Putting sawdust into the egg boxes has also made a significant improvement to the egg business. “When eggs are laid into sawdust, they don’t get dirty. This works better than washing the eggs with water, as that shortens the shelf life. Collecting eggs five times a day also helps, otherwise the chickens break the eggs and eat them.”

The business is profitable and Michael is reinvesting his earnings on the farm. Last year, he bought eight beef weaners and grew them out on the farm. “I fob those off when they are about a year old. I hope to buy another 16 soon. I want to keep expanding.”
Being a boarder at Michaelhouse means Michael can only work with his chickens on weekends and during school holidays. He plans to expand the egg business.

The Easter holidays should see him building two more houses so he can increase chicken numbers to 1 500 by the end of the year. The two businesses dovetail well, with the eggs providing monthly cash flow and the weaners providing a larger annual cash injection.
Free-range egg production is, however, more expensive but realise higher prices than battery egg production. Large eggs sell at R1,15 each and extra large eggs at R1,20. “Battery eggs sell for about 80c each,” he says. It’s a price his customers are willing to pay.

Happy customers
“My customers are happy with the eggs. They support me because they know where the eggs come from and trust that the chickens are free-range.”  “The quality of the eggs is fantastic,” says Cathy Romer-Lee, Oaklands Hotel’s head chef. “The yolks are a beautiful yellow and the flavour is deliciously rich. They make the most perfect poached eggs, which is the test for a fresh egg because the egg must hold its structure in the water.

“We also know that the chickens are treated well. The Mandys are an old Harrismith family and supporting local produce, and a relationship with our growers, is very important to us.” Another happy customer is Jen Pretorius, catering manager at Clifton Preparatory School in Nottingham Road, where Michael was formerly a student.

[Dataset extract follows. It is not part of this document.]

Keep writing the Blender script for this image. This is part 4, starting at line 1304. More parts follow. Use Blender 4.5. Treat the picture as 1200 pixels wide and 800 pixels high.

She buys 100 eggs a week for meals and baking.

“The eggs are gorgeous and fresh. And Michael is such a star. The initiative that he has shown at such a young age is commendable,” says Jen. Since Michaelhouse is 2,5 hours away from Harrismith, Michael relies on his father to run the business during the week, doing deliveries and collecting inputs and packaging material. “I wouldn’t have managed without my dad,” says Michael.

“I have helped along the way but this is Michael’s business,” says Francis. “Whatever money he has borrowed, he has paid back and he now uses his own money to increase the business. We are proud of him. He has done it on his own even if he has given me a bit of extra graft.”